When the two first met in New York, they both had some major secrets. Bree did not tell Toby from the start that she was a transsexual, nor did she tell him she was actually his estranged father, Stanley. She played the role of a church lady trying to save him from his horrible living conditions, which was another fallacy. Bree didn’t confess she was actually a man; Toby discovered it when he saw her going to the bathroom one night on the side of the road. Then, a few days later Bree told him the real scenario (she is his transsexual father) when they were at her parents’ house. Toby’s secrets were revealed earlier. When Bree took Toby to his stepfather’s house it was obvious that his stepfather molested him. Shortly after, Toby’s neighbor told Bree that his mother did not die from a stroke; she committed suicide. After that he was using drugs in front of her, which he said he would never do when they were still in New York.
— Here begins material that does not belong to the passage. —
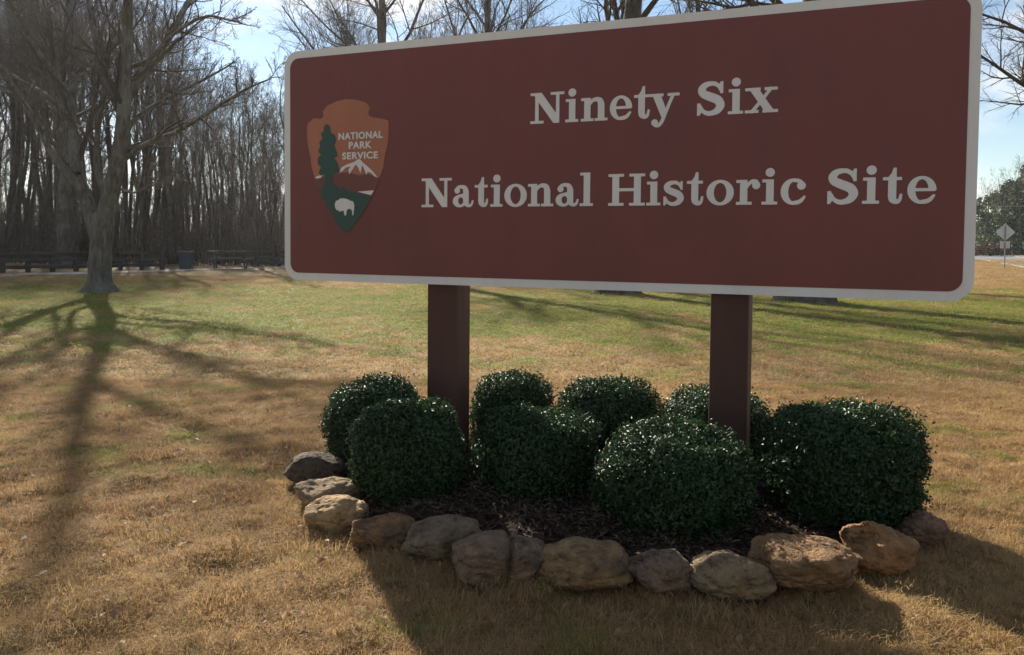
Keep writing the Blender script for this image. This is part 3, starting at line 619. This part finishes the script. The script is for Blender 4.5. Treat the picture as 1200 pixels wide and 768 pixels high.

It was very apparent that both Bree and Toby were gender or sexually confused. Bree was going through a sex change, and had told her doctor that she hated her penis. She didn’t want anything to do with her previous life as Stanley. Toby makes gay pornography and was hustling himself off to men for money. Although he was engaging in sex with men, he also was making out with girls. There is a point in the movie where he admits being sexually attracted to Bree, whom he knows is a man posing as a woman. Although, Toby did not want to become a woman, he stated that he wanted to move to California and change his name to Stanley, so he could leave his past behind.
Bree’s doctor told her that wanting a sex change is classified as a severe mental disorder. Being a transsexual is obviously not the norm in society. Anyone who would do such a thing to his or her body would automatically be classified as an outcast. Toby is also an extreme outcast of society. He stated that he was a loner, and Bree encouraged him saying, “That’s the spirit.” Those who are addicted to drugs, sell their body, and were molested are most certainly outsiders in America. Neither Bree nor Toby lived in upper class or even middle class areas. Toby lived in a one-bedroom apartment with multiple roommates. Even though her living conditions weren’t as intense, Bree lived in a small house, in a lower class part of town. Although they did not have the same dreams, and went about achieving them differently; Bree and Toby are very similar people. Both of them got where they wanted and were doing what they wanted by the end of the film.